Being an aging devotee of the punk music scene, I've always been a fan of personal expression. I'm a VERY open minded guy (in my own selfish, shortsighted way) but I have found one thing recently which makes me madder than some cuckold on one of those crappy reality TV shows who just found out that his wife was schtupping his golf buddies. Here in Tampa, especially in my 'hood (North Central), there seems to be a trend afoot that's growing exponentially. Actually, it's not new. It's been around for at least half a dozen years but recently has reached epidemic proportions (in my own field of perception, anyway). It's the auditory rape perpetrated by car stereo aficionados who find it necessary to arm their vehicles with giant subwoofers and super megawatt amplifiers sufficient to power them at levels high enough to knock down brick walls. This is one type of selfish ass with whom I have zero empathy, and I'm not ashamed to say so. What reason other than sheer "fuck you" inconsiderateness could be behind feeling the need to have a stereo that can concuss eardrums from a half-mile away?
I've always been a disciple (in theory) of Margaret Meade, and I really do tell myself this phrase at least a dozen times a day: "Remember to think empathetically." Hell, I can remember the days when I used to crank the shit out of The Exploited, G.G., or any other angry iconoclastic tunes to disturb those in the lanes beside me. PUNK ROCK baby! There was big difference back then though, right? At the most, loud car stereos could only be heard within close range outside the car, and with mostly high-end output it was harmless to all but the moron in the car himself. The shit is so high tech now that the wires and equipment come in designer colors! Whomever the asshole was that invented the "Kicker Box," they deserve to be added to the time-machine assassination "to do" list right after Hitler.

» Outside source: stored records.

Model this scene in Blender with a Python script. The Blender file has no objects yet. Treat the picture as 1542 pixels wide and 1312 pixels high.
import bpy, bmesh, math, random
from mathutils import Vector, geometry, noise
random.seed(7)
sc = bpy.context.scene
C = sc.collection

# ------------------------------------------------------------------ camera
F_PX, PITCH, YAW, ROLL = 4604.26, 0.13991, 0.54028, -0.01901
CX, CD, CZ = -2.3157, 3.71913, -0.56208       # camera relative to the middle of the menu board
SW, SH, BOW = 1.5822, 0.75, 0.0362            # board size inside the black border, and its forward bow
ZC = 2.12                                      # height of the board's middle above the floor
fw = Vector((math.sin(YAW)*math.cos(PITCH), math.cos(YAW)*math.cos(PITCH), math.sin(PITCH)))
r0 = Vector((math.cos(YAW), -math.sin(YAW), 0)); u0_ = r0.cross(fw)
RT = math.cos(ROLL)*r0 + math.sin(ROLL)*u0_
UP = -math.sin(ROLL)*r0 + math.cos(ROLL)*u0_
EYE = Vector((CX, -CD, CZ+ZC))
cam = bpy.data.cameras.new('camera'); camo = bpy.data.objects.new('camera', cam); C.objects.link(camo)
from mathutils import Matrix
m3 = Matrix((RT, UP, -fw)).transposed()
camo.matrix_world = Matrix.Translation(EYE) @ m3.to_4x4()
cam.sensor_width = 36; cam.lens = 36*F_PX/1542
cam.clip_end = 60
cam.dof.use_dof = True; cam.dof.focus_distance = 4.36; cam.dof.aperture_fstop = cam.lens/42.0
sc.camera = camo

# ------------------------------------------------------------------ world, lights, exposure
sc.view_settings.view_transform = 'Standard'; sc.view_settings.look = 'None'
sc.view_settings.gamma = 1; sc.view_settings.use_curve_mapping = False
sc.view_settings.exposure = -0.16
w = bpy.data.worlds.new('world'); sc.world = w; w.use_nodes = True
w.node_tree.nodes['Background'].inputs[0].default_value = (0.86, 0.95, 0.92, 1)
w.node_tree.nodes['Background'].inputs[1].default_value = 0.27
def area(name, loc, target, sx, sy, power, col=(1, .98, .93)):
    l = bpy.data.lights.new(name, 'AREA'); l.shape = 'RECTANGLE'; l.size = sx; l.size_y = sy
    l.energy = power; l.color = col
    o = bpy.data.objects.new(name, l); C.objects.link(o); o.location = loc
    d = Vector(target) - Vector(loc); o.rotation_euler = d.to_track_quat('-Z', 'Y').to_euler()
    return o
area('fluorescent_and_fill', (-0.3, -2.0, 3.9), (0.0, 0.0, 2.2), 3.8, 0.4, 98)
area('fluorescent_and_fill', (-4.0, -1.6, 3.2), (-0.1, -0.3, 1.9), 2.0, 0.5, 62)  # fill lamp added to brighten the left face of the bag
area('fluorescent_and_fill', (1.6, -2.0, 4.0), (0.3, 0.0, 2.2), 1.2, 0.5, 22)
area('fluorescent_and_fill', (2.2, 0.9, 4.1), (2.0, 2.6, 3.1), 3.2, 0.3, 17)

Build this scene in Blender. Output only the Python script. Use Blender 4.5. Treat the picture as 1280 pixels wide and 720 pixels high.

Sometimes, when sitting at a light surrounded by three, four or more of these trunk-rattling types (at the intersection of Dale Mabry and Waters Avenue, usually), I think of personal vengeance scenarios, as is often the case with the impotent. Am I pathetic or what? I remember some shitty cop movie from a few years back that is completely disconnected for me right now other than my memory of a scene where the protagonist asks some "street thugs" parked at a curb to turn down their music, and receives the obligatory "fuck you, asshole," then responds by blasting out each speaker and the dash stereo with single shots from his 95 pound Desert Eagle. I bet if I got back into guns (I'm just not safe around 'em - don't ask) and started taking Prozac, I could reenact that scene one day. That probably wouldn't be a very good idea though. As much as I hate to admit it, I'd take it in the ear before taking it in the rear, 10 times out of 10.


If only I was an electronics genius. Oh, if only. Imagine a device the size of a car alarm switch held inconspicuously in one's eager palm. Always ready for that moment of revenge, oh, sweet revenge. As soon as those first telltale gut-giggling thuds were heard, you could spring into action! The two-inch black plastic box has only one button: a red one, of course, which would instantly alter the wattage from the amp and cause an instant blow out of the entire system (I don't know HOW it would do it, just work with me on my vision, ok?). The back window splinters into a spider web, like a melting layer of ice on a small mud puddle after being stepped on. The giant subwoofer cones lay shredded and smoking, maybe there's even an electrical fire. Nice. Right? Me like, you like? The driver's face at that moment of chaos would be a sight to replay over and over in dreams of happiness for years to come. Shit, I would be willing to spend the DeBeers six-month salary guideline on a product like this if one were ever offered on the market. We all know that there are some mightily powerful brains out in the Web World, and you'd have to agree that there would be a huge market for this product. OK, my fantasy sequence is now officially over.


Now, I have been told that this aural ass-reaming is a fineable offense and that police do take action against it, but I've yet to see someone get popped for it, and as such I am waiting eagerly for this to happen so I can run up in front of the despondent perpetrator while Officer Moustache Jock Itch is writing out the citation and do my patented little victory dance, while snickering and pointing at them before exiting the scene quickly. So, if you're one of the assholes wearing an upside down golf visor backwards at an angle, and have thousands of dollars of aftermarket accessories on a car worth less than the entire upgrade package itself, I just have one thing to say to you on behalf of all mankind: TURN DOWN YOUR FUCKING STEREO, ASSHOLE!!


I guess I'll wrap this rant up by adding most importantly that I fully support everyone in whatever makes one happy (even shit that makes me cringe, vomit and flagellate myself in frustration), as long as it isn't coming into my house and bouncing my eardrums like a latex balloon punching bag on a rubber band. If that basic rule is applied, "I'm feeling ya kid." Hell, I'll even go so far as to say that if you believed The Fast and the Furious was some kind of documentary or benchmark for some standard of excellence to aspire towards personally, that's cool too, baby. I just want you cats to REMEMBER that other people actually live and exist in the same reality as you, so don't go pissing on the park benches so frequently. Oh yeah, also remember to wear your seat belts if you're participating in street drag races!
Am I just off my rocker on this? I hope not, and I hope that everyone has a magnificent April and eats lots of great food and has lots of great sex. (?? I dunno what the hell that means, it just sounds like a good closer to me.)